— Start of SOURCE EXCERPT —

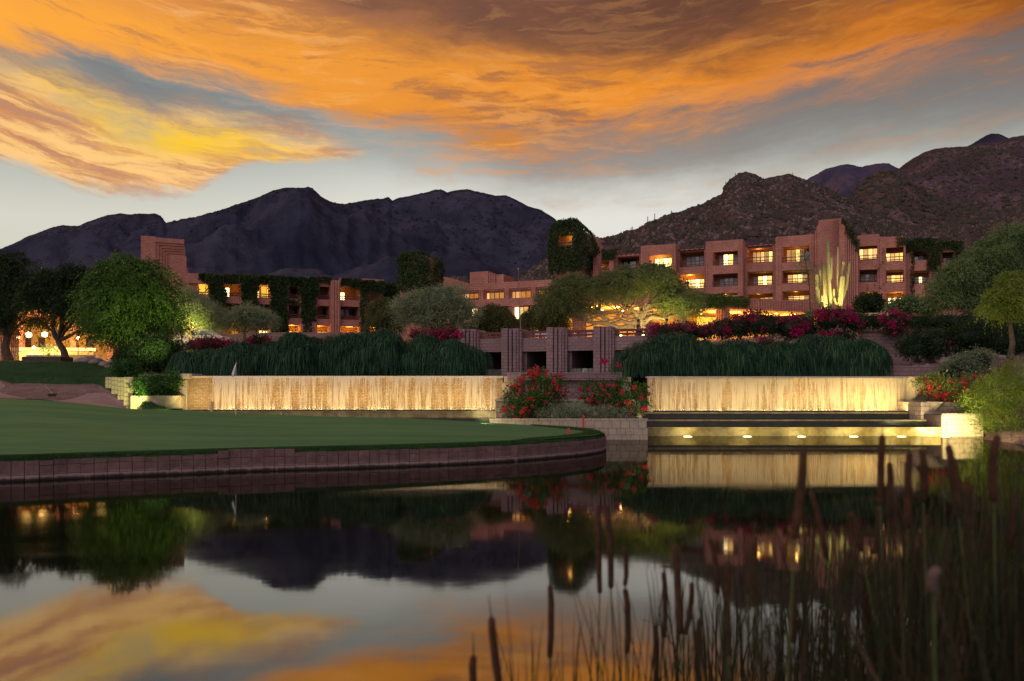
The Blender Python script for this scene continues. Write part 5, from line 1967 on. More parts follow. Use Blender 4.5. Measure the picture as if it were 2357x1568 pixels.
# ---- restaurant with the ribbed fascia
FRS = Frame(1667, 72, 21)
rest = thing('restaurant_building', 'low restaurant with ribbed block fascia and glowing openings', 'restaurant', (FRS.o.x, FRS.o.y, 6))
sA, sB = FRS.s(z4(890, 0)[0]), FRS.s(z4(1885, 0)[0])
sLE = FRS.s(z4(-30, 0)[0])
zT, zF = FRS.z(z4(1400, 0)[0], z4(0, 775)[1]), FRS.z(z4(1400, 0)[0], z4(0, 862)[1])
mb = MB()
mb.fbox(FRS, sLE, sB, 0, 0.35, zF, zT)
mb.build('fascia', BR, rest)
mb = MB()
n = int((sB - sA) / 0.30)
for i in range(n):
    s0_ = sA + i * 0.30
    mb.fbox(FRS, s0_, s0_ + 0.17, -0.09, 0.001, zF, zT - 0.02)
mb.build('fascia_ribs', BR, rest)
mb = MB()
mb.fbox(FRS, sLE, sB, 0.35, 9, zF + .05, zF + 0.35)
mb.build('ceiling', M['ochre_wall'], rest)
for x in (-25, 500, 770, 1108, 1880):
    a = FRS.s(z4(x, 0)[0])
    ribbed(FRS, a, a + 0.75, -0.15, 0.8, 4.6, zF).build('column', BR, rest)
mb = MB()
mb.fbox(FRS, sLE, sB, 8.8, 9.1, 4.6, zF)
mb.build('back_wall', M['ochre_wall'], rest)
mb = MB()
mb.fbox(FRS, FRS.s(z4(925, 0)[0], 6), FRS.s(z4(1070, 0)[0], 6), 6, 6.2, 4.6, zF - 0.2)
mb.build('glow_partition', M['lit_yellow'], rest)  # interior light put into a glowing wall
for i in range(12):
    a = sLE + 1 + i * (sB - sLE - 2) / 11
    for tt in (2.5, 5.5):
        mb = MB()
        mb.lathe(FRS.w(a, tt, zF + 0.0), [(0.10, 0), (0.12, 0.04)], 10)
        mb.build('downlight', M['lamp_glow'], rest)
    point('lamp', rest, FRS.w(a, 3.6, zF - 0.4), 420, (1.0, 0.52, 0.12), 0.25)
ivy_thing('green ivy hanging over the left part of the ribbed fascia', [R4(880, 1130, 728, 850, -0.15, 190, 0.17, fr=FRS, rag=0.3, thick=.3, seed=21), R4(1120, 1330, 752, 830, -0.15, 150, 0.17, fr=FRS, rag=0.6, thick=.2, seed=22)], FRS.w(0, 0, 10), 'leaf_ivy_green')

# ---- ivy-covered dome between restaurant and right wing
dm = thing('ivy_dome', 'round ivy-covered dome rising behind the central mesquite', 'ivy dome', P(z4(585, 0)[0], 700, 84))
c = P(z4(585, 0)[0], z4(0, 690)[1], 84)
rx = (z4(765, 0)[0] - z4(405, 0)[0]) / 2 / FPX * 84
parts = []
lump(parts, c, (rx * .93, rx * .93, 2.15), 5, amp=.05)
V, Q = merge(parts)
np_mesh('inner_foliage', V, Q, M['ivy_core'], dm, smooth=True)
crown_mesh('leaves', [(c, (rx, rx, 2.35))], 700, 14, 0.25, 0.26, 0.17, M['leaf_ivy_green'], dm, shell=0.97, droop=0.5)

# ---- left wing
FRL = Frame(470, 100, 25)
BL_ = M['block_left']
lw = thing('hotel_wing', 'ivy-hung reddish hotel wing of balconies on the left', 'hotel wing', (FRL.o.x, FRL.o.y, 8))
LY, LA = 'lit_yellow', 'lit_amber'
# columns at ivy positions; openings between
cols = [(230, 340), (490, 600), (712, 845), (945, 1068), (1410, 1480)]
ops = [(100, 230), (340, 490), (600, 712), (845, 945), (1068, 1190), (1252, 1410), (1480, 1600)]


def yl(x, y0, slope=0.055):
    return y0 + (x - 700) * slope * 0.5


tdL = 2.4
for i, (a, b) in enumerate(ops):
    xm = (a + b) / 2
    u0, u1 = z2(a, 0)[0], z2(b, 0)[0]
    s0, s1 = FRL.s(u0), FRL.s(u1)
    um = (u0 + u1) / 2
    Z = lambda y: FRL.z(um, z2(0, yl(xm, y))[1])
    zt, a1, b1, a2, b2, a3, b3 = Z(285), Z(355), Z(455), Z(505), Z(608), Z(662), Z(790)
    mb = MB(); mb.fbox(FRL, s0, s1, 0.012, 0.3, a1, zt); mb.fbox(FRL, s0, s1, 0.3, tdL + .2, zt - .4, zt - .2); mb.build('parapet', BL_, lw)
    for (zl, zh) in ((a2, b1), (a3, b2)):
        mb = MB(); mb.fbox(FRL, s0, s1, 0.012, 0.25, zl, zh); mb.build('spandrel', BL_, lw)
        mb = MB(); mb.fbox(FRL, s0 + .002, s1 - .002, 0.25, tdL, zl + .01, zl + .22); mb.build('balcony_floor', M['ochre_wall'], lw)
        mb = MB()
        mb.fbox(FRL, s0, s1, 0.05, 0.13, zh + .15, zh + .27)
        mb.fbox(FRL, s0, s1, 0.05, 0.13, zh + .42, zh + .54)
        mb.build('railing', M['red_wood'], lw)
    mb = MB(); mb.fbox(FRL, s0, s1, tdL, tdL + .25, 8.0, zt - .05); mb.build('back_wall', M['terracotta_wall'], lw)
wins = [((148, 258, 345, 432), LY, 2), ((343, 388, 372, 447), 'lit_bright', 1), ((596, 622, 380, 455), LP, 1), ((634, 720, 362, 455), LY, 2), ((820, 850, 388, 462), LP, 1), ((1046, 1070, 405, 455), LA, 1),
        ((1250, 1290, 410, 475), 'lit_bright', 2), ((1038, 1062, 545, 610), LP, 1), ((1252, 1285, 530, 600), GD, 1), ((1300, 1400, 545, 605), GD, 3), ((1110, 1185, 535, 605), GD, 2), ((880, 940, 530, 600), GD, 2),
        ((400, 485, 520, 600), GD, 2), ((150, 225, 515, 590), GD, 2), ((620, 700, 530, 600), GD, 2), ((870, 930, 385, 455), GD, 2)]
for wx, mode, npn in wins:
    window(FRL, z2, lw, wx, tdL if wx[0] < 1030 else tdL, mode, npn)
for wx, mode, npn in [((812, 940, 712, 770), 'lit_yellow', 3), ((1022, 1156, 716, 778), 'lit_yellow', 3), ((1248, 1400, 728, 785), LA, 4), ((1482, 1582, 728, 785), LP, 3), ((400, 455, 712, 760), LA, 2), ((620, 695, 708, 760), 'lit_bright', 3)]:
    window(FRL, z2, lw, wx, 0.9, mode, npn)
for (a, b) in cols:
    s0, s1 = FRL.s(z2(a, 0)[0]), FRL.s(z2(b, 0)[0])
    um = z2((a + b) / 2, 0)[0]
    zt = FRL.z(um, z2(0, yl((a + b) / 2, 285))[1])
    ribbed(FRL, s0, s1, -0.4, tdL, 8.0, zt, d=.07).build('column', BL_, lw)
s0, s1 = FRL.s(z2(1190, 0)[0], -.8), FRL.s(z2(1252, 0)[0], -.8)
zt = FRL.z(z2(1220, 0)[0], z2(0, 318)[1], -.8)
ribbed(FRL, s0, s1, -0.8, tdL, 8.0, zt, rib=.42, d=.14).build('fluted_pilaster', BL_, lw)
# raking parapet at the left end and the blank wall right of it
mb = MB()
sa, sb = FRL.s(z2(40, 0)[0]), FRL.s(z2(230, 0)[0])
za, zb2 = FRL.z(z2(100, 0)[0], z2(0, 262)[1]), FRL.z(z2(100, 0)[0], z2(0, 340)[1])
mb.fbox(FRL, sa, sb, -0.1, 0.3, zb2, za)
mb.fbox(FRL, sa, FRL.s(z2(140, 0)[0]), 0.3, 1.0, 8, zb2)
mb.build('end_wall', BL_, lw)
for x, y, e in ((200, 360, 45), (430, 370, 12), (680, 370, 40), (1270, 410, 14), (880, 690, 60), (1090, 690, 60), (1330, 700, 60), (1520, 700, 40), (640, 690, 50), (430, 690, 25)):
    u = z2(x, y)[0]
    point('balcony_lamp', lw, FRL.w(FRL.s(u, .75), .75 if y > 600 else 1.2, FRL.z(u, z2(0, y)[1], .75)), e * 1.8, (1.0, 0.50, 0.10), 0.15)
RL = lambda x0, x1, y0, y1, t=-0.45, dens=120, **k: R4(x0, x1, yl((x0 + x1) / 2, y0), yl((x0 + x1) / 2, y1), t, dens, 0.30, fr=FRL, conv=z2, **k)
ivy_thing('leftmost of the pointed ivy columns on the left wing', [RL(205, 345, 268, 420, seed=31), RL(228, 362, 380, 620, seed=32, rag=.2)], FRL.w(3, 0, 12))
ivy_thing('second ivy column from the left on the left wing', [RL(470, 620, 270, 400, seed=33), RL(485, 612, 370, 590, seed=34, rag=.1)], FRL.w(7, 0, 12))
ivy_thing('tall ivy column reaching the ground between lit windows of the left wing', [RL(690, 850, 272, 400, seed=35), RL(712, 846, 370, 770, seed=36, rag=.06)], FRL.w(11, 0, 12))
ivy_thing('ivy column left of the fluted pilaster', [RL(925, 1085, 274, 430, seed=37), RL(945, 1065, 400, 620, seed=38, rag=.4), RL(965, 1035, 560, 745, seed=39, rag=.1, dens=70)], FRL.w(15, 0, 12))
ivy_thing('ivy fringe linking the tops of the pointed columns', [RL(340, 480, 270, 350, dens=110, seed=41, rag=.6, t=-.1), RL(610, 700, 272, 345, seed=42, rag=.6, t=-.1), RL(845, 930, 275, 350, seed=43, rag=.6, t=-.1), RL(150, 210, 268, 330, seed=44, rag=.8, t=-.1), RL(850, 930, 450, 500, seed=45, rag=.6, t=-.1, dens=60)], FRL.w(9, 0, 16))
ivy_thing('ivy arch drooping right of the fluted pilaster', [RL(1085, 1190, 272, 330, dens=110, seed=51, rag=.9, t=-.2), RL(1262, 1420, 278, 355, seed=52, rag=.8, t=-.2), RL(1380, 1600, 290, 400, seed=53, rag=.7, t=-.45), RL(1405, 1485, 350, 700, seed=54, rag=.1, t=-.5, dens=55), RL(1160, 1190, 300, 330, seed=55, t=-.3)], FRL.w(22, 0, 16))
# dark recessed end between the arch and the first ivy tower
mb = MB()
fr_ = FRL
mb.fbox(fr_, FRL.s(z2(1590, 0)[0], 2), FRL.s(z2(1720, 0)[0], 2), 2, 2.4, 8, FRL.z(z2(1650, 0)[0], z2(0, 345)[1], 2))
mb.build('end_wall', BL_, lw)
ivy_thing('dark ivy between the arch and the first ivy tower', [RL(1590, 1730, 300, 470, t=1.9, dens=110, seed=57, rag=.4)], FRL.w(28, 0, 14))

# ---- stepped tower at the far left
FT = Frame(330, 100, 25)
st = thing('stepped_tower', 'reddish stone tower with nested stepped recesses left of the left wing', 'tower', (FT.o.x, FT.o.y, 8))
Zt = lambda y, t=0: FT.z(z1(1290, 0)[0], z1(0, y)[1], t)
St = lambda x, t=0: FT.s(z1(x, 0)[0], t)
mb = MB()
mb.fbox(FT, St(1105), St(1218), -0.7, 5, 6, Zt(300))
mb.build('shaft', BL_, st)
lines_x = [1218, 1244, 1268, 1290, 1312, 1345]
lines_y = [342, 360, 380, 398, 416]
mb = MB()
mb.fbox(FT, St(1218), St(1442), -0.7, 5, Zt(342), Zt(306))
mb.build('lintel', BL_, st)
for i in range(5):
    tt = -0.7 + 0.16 * (i + 1)
    yt = lines_y[i]
    yn = lines_y[i + 1] if i < 4 else 430
    mb = MB()
    mb.fbox(FT, St(lines_x[i]), St(lines_x[i + 1]), tt, 5, 6, Zt(yt))
    mb.build('jamb', BL_, st)
    mb = MB()
    mb.fbox(FT, St(lines_x[i + 1]), St(1444 + i * 3), tt, 5, Zt(yn), Zt(yt))
    mb.build('lintel', BL_, st)
mb = MB()
mb.fbox(FT, St(1345), St(1462), 0.1, 5, 6, Zt(430))
mb.fbox(FT, St(1462), St(1476), 0.3, 5, 6, Zt(520))
mb.build('infill_wall', BL_, st)
mb = MB()
for i, y in enumerate((560, 575, 590, 610, 640)):
    xa = 1470 + i * 16
    mb.fbox(FT, St(xa), St(xa + 20), 0.5, 3, 6, Zt(y))
mb.build('raking_buttress', BL_, st)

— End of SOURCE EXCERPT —

### [THE TASK]
Leave out the pictures and restate, word for word, the lines from the top of the data through the line containing "ivy_thing('green ivy hanging", both included.

### [SOLUTION]
The Blender Python script for this scene continues. Write part 5, from line 1967 on. More parts follow. Use Blender 4.5. Measure the picture as if it were 2357x1568 pixels.
# ---- restaurant with the ribbed fascia
FRS = Frame(1667, 72, 21)
rest = thing('restaurant_building', 'low restaurant with ribbed block fascia and glowing openings', 'restaurant', (FRS.o.x, FRS.o.y, 6))
sA, sB = FRS.s(z4(890, 0)[0]), FRS.s(z4(1885, 0)[0])
sLE = FRS.s(z4(-30, 0)[0])
zT, zF = FRS.z(z4(1400, 0)[0], z4(0, 775)[1]), FRS.z(z4(1400, 0)[0], z4(0, 862)[1])
mb = MB()
mb.fbox(FRS, sLE, sB, 0, 0.35, zF, zT)
mb.build('fascia', BR, rest)
mb = MB()
n = int((sB - sA) / 0.30)
for i in range(n):
    s0_ = sA + i * 0.30
    mb.fbox(FRS, s0_, s0_ + 0.17, -0.09, 0.001, zF, zT - 0.02)
mb.build('fascia_ribs', BR, rest)
mb = MB()
mb.fbox(FRS, sLE, sB, 0.35, 9, zF + .05, zF + 0.35)
mb.build('ceiling', M['ochre_wall'], rest)
for x in (-25, 500, 770, 1108, 1880):
    a = FRS.s(z4(x, 0)[0])
    ribbed(FRS, a, a + 0.75, -0.15, 0.8, 4.6, zF).build('column', BR, rest)
mb = MB()
mb.fbox(FRS, sLE, sB, 8.8, 9.1, 4.6, zF)
mb.build('back_wall', M['ochre_wall'], rest)
mb = MB()
mb.fbox(FRS, FRS.s(z4(925, 0)[0], 6), FRS.s(z4(1070, 0)[0], 6), 6, 6.2, 4.6, zF - 0.2)
mb.build('glow_partition', M['lit_yellow'], rest)  # interior light put into a glowing wall
for i in range(12):
    a = sLE + 1 + i * (sB - sLE - 2) / 11
    for tt in (2.5, 5.5):
        mb = MB()
        mb.lathe(FRS.w(a, tt, zF + 0.0), [(0.10, 0), (0.12, 0.04)], 10)
        mb.build('downlight', M['lamp_glow'], rest)
    point('lamp', rest, FRS.w(a, 3.6, zF - 0.4), 420, (1.0, 0.52, 0.12), 0.25)
ivy_thing('green ivy hanging over the left part of the ribbed fascia', [R4(880, 1130, 728, 850, -0.15, 190, 0.17, fr=FRS, rag=0.3, thick=.3, seed=21), R4(1120, 1330, 752, 830, -0.15, 150, 0.17, fr=FRS, rag=0.6, thick=.2, seed=22)], FRS.w(0, 0, 10), 'leaf_ivy_green')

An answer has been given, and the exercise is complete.